++++ Supplied material ++++
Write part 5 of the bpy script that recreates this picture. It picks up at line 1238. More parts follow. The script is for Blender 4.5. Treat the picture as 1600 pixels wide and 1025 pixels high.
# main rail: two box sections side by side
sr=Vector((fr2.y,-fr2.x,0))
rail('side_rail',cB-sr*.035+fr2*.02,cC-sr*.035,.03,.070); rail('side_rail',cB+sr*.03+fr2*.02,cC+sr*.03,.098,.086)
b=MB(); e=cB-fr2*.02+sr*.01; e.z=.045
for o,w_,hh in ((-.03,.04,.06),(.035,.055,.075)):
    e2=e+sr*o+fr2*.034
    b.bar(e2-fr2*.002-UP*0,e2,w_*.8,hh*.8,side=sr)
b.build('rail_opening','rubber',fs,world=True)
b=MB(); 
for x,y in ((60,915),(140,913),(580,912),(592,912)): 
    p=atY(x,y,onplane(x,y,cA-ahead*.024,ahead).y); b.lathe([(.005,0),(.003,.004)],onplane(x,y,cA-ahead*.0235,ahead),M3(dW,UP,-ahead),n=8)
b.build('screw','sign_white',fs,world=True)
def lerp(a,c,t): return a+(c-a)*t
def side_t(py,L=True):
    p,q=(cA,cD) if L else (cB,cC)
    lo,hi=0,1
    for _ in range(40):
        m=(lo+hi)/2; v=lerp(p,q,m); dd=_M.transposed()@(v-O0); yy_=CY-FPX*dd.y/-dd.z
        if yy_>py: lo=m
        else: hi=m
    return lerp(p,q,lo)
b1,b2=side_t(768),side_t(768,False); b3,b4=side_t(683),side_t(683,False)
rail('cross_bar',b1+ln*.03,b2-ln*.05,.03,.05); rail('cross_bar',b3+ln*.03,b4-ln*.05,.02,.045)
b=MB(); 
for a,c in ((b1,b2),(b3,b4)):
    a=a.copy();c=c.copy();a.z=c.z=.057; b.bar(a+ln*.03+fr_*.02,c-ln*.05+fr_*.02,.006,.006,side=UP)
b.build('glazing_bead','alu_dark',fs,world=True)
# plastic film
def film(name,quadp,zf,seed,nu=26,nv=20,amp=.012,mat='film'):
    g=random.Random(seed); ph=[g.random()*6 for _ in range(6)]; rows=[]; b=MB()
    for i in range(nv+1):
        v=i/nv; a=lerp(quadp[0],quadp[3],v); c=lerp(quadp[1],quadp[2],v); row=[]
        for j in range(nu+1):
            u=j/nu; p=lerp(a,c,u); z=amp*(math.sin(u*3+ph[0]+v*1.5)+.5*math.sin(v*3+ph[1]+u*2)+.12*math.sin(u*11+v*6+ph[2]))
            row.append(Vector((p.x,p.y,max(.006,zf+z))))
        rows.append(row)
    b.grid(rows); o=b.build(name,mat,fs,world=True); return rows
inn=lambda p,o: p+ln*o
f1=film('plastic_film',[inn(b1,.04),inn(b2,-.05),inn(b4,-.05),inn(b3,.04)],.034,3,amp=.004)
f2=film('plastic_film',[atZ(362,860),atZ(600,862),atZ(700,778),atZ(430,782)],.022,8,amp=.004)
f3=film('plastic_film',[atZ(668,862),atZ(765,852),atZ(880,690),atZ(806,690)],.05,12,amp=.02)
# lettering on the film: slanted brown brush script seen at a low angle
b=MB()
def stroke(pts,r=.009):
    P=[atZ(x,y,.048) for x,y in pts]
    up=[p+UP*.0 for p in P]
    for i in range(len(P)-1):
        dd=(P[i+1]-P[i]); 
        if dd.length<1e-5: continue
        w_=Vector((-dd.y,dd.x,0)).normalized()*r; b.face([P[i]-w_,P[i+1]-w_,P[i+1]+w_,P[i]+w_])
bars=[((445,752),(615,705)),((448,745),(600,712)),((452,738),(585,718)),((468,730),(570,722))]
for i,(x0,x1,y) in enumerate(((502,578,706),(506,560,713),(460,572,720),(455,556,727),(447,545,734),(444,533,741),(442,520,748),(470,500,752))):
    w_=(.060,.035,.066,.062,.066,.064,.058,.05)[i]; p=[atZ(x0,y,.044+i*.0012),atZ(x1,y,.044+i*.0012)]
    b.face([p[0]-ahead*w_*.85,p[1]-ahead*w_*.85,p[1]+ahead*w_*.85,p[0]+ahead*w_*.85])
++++
Directions for this task —
Identify every line where the string "script" appears.

Written reply —
Write part 5 of the bpy script that recreates this picture. It picks up at line 1238. More parts follow. The script is for Blender 4.5. Treat the picture as 1600 pixels wide and 1025 pixels high.
# lettering on the film: slanted brown brush script seen at a low angle